■ INFORMATION GIVEN

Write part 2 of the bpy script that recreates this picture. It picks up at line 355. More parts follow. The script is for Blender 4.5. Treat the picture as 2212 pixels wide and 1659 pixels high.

==

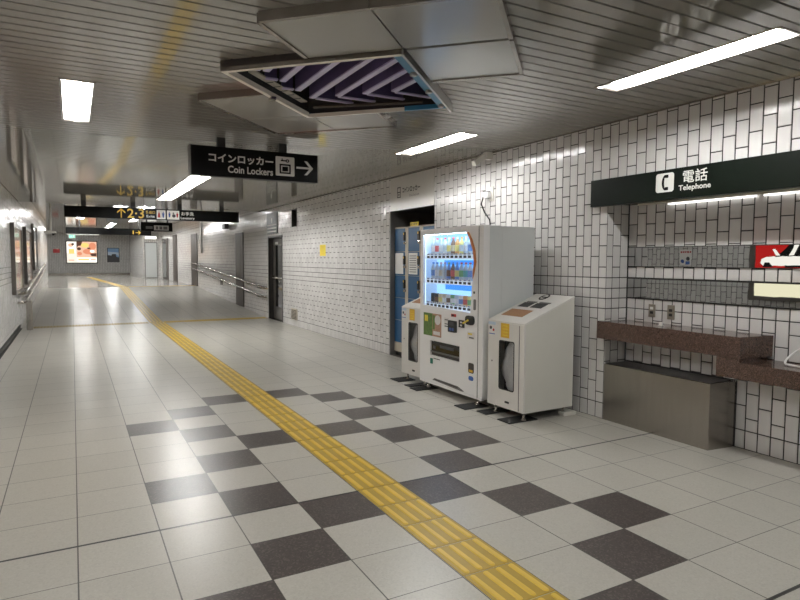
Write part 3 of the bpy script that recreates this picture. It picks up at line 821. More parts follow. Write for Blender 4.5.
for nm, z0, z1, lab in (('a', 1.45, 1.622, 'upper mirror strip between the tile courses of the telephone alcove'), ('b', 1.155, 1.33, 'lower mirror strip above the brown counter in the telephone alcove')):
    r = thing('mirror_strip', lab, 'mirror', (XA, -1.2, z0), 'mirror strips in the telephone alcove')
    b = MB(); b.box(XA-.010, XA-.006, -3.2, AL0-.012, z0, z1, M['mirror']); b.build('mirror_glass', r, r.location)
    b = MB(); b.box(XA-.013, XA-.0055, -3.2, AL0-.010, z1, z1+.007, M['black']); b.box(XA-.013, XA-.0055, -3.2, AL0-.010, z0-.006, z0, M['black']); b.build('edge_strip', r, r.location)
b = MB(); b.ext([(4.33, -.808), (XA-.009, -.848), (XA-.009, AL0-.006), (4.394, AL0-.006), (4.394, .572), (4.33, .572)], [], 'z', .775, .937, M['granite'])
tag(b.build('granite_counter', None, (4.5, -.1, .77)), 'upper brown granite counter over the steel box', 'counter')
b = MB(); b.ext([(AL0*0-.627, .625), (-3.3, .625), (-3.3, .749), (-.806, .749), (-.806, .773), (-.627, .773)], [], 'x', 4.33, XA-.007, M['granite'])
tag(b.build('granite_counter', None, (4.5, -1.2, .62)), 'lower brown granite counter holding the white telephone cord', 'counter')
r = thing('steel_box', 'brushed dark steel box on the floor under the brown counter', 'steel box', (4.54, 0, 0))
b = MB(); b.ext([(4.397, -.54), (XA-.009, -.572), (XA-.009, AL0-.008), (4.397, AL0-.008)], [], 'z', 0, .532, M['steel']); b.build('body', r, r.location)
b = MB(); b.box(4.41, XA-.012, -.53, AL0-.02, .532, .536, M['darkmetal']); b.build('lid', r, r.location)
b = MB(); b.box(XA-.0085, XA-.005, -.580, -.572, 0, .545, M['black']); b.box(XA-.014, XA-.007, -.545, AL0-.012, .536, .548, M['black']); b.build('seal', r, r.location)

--

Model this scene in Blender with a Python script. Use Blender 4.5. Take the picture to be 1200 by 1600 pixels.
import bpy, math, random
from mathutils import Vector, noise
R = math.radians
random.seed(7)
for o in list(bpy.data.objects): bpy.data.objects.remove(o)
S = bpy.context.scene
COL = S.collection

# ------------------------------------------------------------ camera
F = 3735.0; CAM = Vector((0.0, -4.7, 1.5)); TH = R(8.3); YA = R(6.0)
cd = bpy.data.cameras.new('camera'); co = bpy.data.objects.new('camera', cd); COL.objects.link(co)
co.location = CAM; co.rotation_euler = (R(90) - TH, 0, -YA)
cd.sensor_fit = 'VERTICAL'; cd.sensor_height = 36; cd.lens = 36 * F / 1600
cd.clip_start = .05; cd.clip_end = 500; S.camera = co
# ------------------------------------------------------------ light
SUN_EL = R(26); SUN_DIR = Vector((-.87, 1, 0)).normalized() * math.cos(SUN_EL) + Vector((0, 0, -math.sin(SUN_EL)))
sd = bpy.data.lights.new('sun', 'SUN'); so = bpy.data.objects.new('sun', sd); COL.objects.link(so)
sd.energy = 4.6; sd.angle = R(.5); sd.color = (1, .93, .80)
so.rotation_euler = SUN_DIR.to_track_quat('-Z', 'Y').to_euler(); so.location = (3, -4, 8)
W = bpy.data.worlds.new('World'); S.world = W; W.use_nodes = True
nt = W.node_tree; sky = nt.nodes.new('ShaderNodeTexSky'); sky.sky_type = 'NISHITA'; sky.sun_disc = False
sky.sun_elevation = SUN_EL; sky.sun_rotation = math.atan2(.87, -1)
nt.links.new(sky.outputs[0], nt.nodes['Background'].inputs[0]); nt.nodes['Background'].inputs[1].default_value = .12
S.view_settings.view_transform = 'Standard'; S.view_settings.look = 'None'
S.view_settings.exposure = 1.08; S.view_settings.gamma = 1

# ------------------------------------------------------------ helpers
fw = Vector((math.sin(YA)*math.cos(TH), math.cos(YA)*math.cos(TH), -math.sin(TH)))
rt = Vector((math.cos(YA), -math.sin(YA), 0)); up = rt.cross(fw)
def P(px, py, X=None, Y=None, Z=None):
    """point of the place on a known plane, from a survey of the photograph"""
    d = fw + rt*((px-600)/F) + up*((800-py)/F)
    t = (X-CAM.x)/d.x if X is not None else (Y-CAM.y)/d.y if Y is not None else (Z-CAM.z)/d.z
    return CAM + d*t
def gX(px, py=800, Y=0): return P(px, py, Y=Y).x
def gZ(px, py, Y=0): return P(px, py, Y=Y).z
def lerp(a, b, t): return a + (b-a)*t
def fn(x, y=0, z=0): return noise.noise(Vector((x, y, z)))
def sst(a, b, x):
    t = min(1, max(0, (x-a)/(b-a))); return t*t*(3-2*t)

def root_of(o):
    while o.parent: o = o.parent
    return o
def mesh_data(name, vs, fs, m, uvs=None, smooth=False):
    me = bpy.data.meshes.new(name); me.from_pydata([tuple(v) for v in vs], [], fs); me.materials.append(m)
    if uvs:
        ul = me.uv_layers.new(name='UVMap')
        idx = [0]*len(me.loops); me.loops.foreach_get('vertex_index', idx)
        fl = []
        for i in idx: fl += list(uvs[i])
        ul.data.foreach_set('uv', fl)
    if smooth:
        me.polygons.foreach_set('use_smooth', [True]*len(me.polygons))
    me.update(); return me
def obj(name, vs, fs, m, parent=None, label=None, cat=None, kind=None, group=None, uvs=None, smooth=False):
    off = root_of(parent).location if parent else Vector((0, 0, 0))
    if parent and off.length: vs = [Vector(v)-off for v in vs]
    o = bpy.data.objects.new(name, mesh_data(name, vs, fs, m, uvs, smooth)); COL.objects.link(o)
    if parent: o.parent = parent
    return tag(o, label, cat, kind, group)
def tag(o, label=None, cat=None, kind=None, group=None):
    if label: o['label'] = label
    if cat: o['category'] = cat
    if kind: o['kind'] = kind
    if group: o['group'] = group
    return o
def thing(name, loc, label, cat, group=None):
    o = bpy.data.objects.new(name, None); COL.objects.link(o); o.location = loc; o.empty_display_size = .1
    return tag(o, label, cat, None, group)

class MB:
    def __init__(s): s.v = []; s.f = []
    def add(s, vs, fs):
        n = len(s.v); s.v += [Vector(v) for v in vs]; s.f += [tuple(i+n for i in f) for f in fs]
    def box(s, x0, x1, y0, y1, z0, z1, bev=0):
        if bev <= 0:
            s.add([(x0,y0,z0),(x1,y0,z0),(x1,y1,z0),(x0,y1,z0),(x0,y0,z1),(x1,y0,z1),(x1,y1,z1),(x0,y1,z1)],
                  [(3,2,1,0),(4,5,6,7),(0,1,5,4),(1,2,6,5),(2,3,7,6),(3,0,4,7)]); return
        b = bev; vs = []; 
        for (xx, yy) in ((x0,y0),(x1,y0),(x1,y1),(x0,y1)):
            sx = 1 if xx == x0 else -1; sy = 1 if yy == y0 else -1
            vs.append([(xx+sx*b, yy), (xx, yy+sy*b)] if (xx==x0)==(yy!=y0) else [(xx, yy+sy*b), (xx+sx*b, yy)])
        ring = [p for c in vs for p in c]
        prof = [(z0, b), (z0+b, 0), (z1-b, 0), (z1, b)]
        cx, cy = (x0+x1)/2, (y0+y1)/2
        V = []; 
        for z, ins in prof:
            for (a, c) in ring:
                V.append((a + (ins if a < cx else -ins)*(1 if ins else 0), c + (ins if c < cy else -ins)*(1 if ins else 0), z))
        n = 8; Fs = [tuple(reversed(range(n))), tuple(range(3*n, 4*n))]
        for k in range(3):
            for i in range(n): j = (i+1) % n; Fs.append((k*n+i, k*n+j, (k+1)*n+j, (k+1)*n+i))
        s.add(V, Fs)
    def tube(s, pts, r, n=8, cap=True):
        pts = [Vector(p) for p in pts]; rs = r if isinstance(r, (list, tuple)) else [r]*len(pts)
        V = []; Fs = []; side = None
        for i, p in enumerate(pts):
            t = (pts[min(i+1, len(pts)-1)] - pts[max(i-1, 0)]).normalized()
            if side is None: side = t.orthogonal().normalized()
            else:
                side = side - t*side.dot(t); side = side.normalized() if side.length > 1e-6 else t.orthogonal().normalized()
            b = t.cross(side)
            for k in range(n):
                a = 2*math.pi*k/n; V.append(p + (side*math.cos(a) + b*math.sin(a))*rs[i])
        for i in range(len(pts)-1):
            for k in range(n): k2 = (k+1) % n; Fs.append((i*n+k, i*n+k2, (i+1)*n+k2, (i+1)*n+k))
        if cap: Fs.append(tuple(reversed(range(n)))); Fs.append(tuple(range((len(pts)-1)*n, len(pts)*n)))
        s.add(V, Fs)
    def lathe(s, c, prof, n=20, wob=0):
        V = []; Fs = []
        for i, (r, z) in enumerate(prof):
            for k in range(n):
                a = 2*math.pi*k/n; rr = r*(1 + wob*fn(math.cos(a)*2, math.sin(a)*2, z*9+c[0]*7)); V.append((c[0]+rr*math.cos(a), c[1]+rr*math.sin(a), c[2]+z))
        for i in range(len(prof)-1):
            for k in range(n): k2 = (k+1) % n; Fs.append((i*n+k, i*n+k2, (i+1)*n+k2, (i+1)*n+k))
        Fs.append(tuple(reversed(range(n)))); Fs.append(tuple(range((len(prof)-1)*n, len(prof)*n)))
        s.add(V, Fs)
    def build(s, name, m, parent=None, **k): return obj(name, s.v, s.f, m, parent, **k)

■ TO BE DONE
In the listing above, locate the line containing "Model this scene" and the line containing "COL = S.collection", then transcribe both and every line between them verbatim.

■ REPLY
Model this scene in Blender with a Python script. Use Blender 4.5. Take the picture to be 1200 by 1600 pixels.
import bpy, math, random
from mathutils import Vector, noise
R = math.radians
random.seed(7)
for o in list(bpy.data.objects): bpy.data.objects.remove(o)
S = bpy.context.scene
COL = S.collection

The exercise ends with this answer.